Fourth, the cost of constructive engagement to the United States and its allies in diplomatic leverage in the third world has been enormous. The outburst against America on July 4 in Harare was foolish, strident, and ill-timed, but it expressed the pent-up reaction against Western policies that now pervades the third world.

Constructive engagement having failed to nudge Pretoria toward genuine reform, it is now in the best interest of the United States and its allies to stop providing diplomatic cover for the South African regime. They should get to know the leaders of the African National Congress and its domestic allies and treat them on an equal footing with the South African government. They should cease giving support to Savimbi’s rebellious movement in Angola. They should also apply economic pressures to South Africa of the sort adopted by the House of Representatives.

Sanctions alone will not bring down the South African regime; but they will give an immense psychological boost to the black people of South Africa, they will improve the disastrous image of the United States in the greater part of the world, and they will, too, strike a serious blow at the already embattled South African government.

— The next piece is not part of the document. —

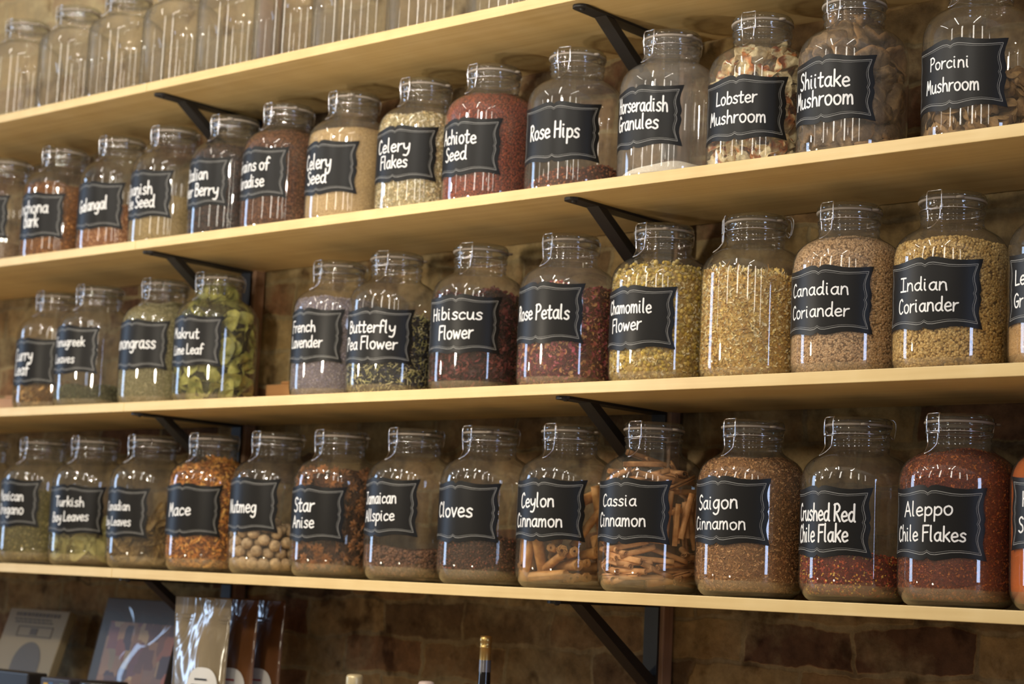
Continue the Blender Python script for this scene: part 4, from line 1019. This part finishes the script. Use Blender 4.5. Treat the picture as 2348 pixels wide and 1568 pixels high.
spec = [(-44, .050, .072, (.1, 1, .0)), (-30, .050, .070, (.22, 1, -.1)), (-14, .048, .060, (.3, 1, .5)), (6, .017, .060, (1, .08, .2)), (12, .044, .050, (.85, .45, .5)), (34, .040, .040, (.75, .05, 1)),
        (44, .019, .040, (.1, .0, 1)), (58, .018, .040, (-.1, .05, 1)), (30, .060, .040, (.15, .1, 1)), (47, .058, .040, (.1, .15, 1)), (62, .042, .040, (.2, .1, 1)), (76, .056, .040, (.1, .2, 1)), (74, .022, .040, (-.2, .0, 1)), (20, .066, .040, (.0, .1, 1)),
        (88, .036, .050, (.4, .2, 1)), (104, .020, .050, (.6, .1, .8)), (100, .090, .070, (.3, 1, .1)), (112, .130, .072, (.2, 1, .0)), (90, .135, .070, (-.3, 1, .0)), (124, .085, .070, (.4, 1, .1)), (104, .165, .066, (.9, .3, .2)), (-80, .050, .070, (.3, 1, .1)), (-62, .030, .066, (1, .2, .1)),
        (140, .070, .068, (.3, 1, 0)), (155, .05, .066, (.5, 1, 0)), (-96, .040, .066, (1, .3, .2)), (8, .080, .030, (.5, .5, .6)), (-20, .022, .030, (1, 0, .4)), (70, .105, .066, (.6, .8, .1))]
for j, (deg, z, r, ax) in enumerate(spec):
    stick('ceylon_quill', YQ, M_CEY, 'D9', math.radians(deg), z, r, ax, lab, gr, j % 3)

# star anise
def star_mesh(seed):
    r_ = np.random.default_rng(seed); V = []; F = []; n = 0
    for k in range(8):
        a = 2 * PI * k / 8 + r_.normal(0, .05); L = .0150 * r_.uniform(.8, 1.1); w = .0030; h = .0036
        prof = [(.0010, .25), (.004, .75), (.0085, 1.0), (.0115, .6), (1.0, .0)]
        rows_ = []
        for x, s_ in prof:
            x = L if x == 1.0 else x
            rows_.append([(x, -w * s_ * .55, .0014 * s_), (x, -w * s_, h * .1), (x, 0, -h * .9 * s_), (x, w * s_, h * .1), (x, w * s_ * .55, .0014 * s_), (x, 0, -.0006 * s_)])
        P_ = np.array(rows_).reshape(-1, 3); P_[:, 2] += (P_[:, 0] / L) ** 2 * .0016
        c_, s__ = math.cos(a), math.sin(a); P_ = np.stack([P_[:, 0] * c_ - P_[:, 1] * s__, P_[:, 0] * s__ + P_[:, 1] * c_, P_[:, 2]], -1)
        V.append(P_); F += [[n + i * 6 + j, n + i * 6 + (j + 1) % 6, n + (i + 1) * 6 + (j + 1) % 6, n + (i + 1) * 6 + j] for i in range(4) for j in range(6)]; n += len(P_)
    return mesh('star_anise', np.concatenate(V), F, False)
M_STAR = flat_mat('star_anise_husk', lin(78, 46, 22), lin(168, 108, 56), 90, .55, .3)
SM = [star_mesh(k) for k in range(3)]
for lay in range(10):
    for j in range(14):
        th = math.radians(-112 + 20 * j + (lay % 2) * 10) + rg.normal(0, .07); z = .022 + lay * .0200 + rg.normal(0, .003)
        er = np.array([math.sin(th), -math.cos(th), 0]); nrm = er * rg.choice([-1, 1, 1]) + rg.normal(0, .45, 3)
        R3 = frame(nrm, rg.normal(size=3)); k = rg.integers(3); p = fit(SM[k], R3, er * (r_in(z) - .006) + [0, 0, z])
        put('star_anise', SM[k], M_STAR, 'D6', p, R3, 'rust-brown eight-pointed pod in the jar lettered Star Anise', 'star anise pods in the jar', 'star anise')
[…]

No doubt Pretoria will try to divert the effects to its black population and to neighboring states, but there are also constraints on the regime that will limit that process. In this tragic situation, we may accept the verdict of South Africans as responsible as Arch-bishop Desmond Tutu—who for years refused to endorse sanctions—that additional material burdens would now be acceptable to most South Africans if they contribute to the elimination of the last and most oppressive racist regime in the world.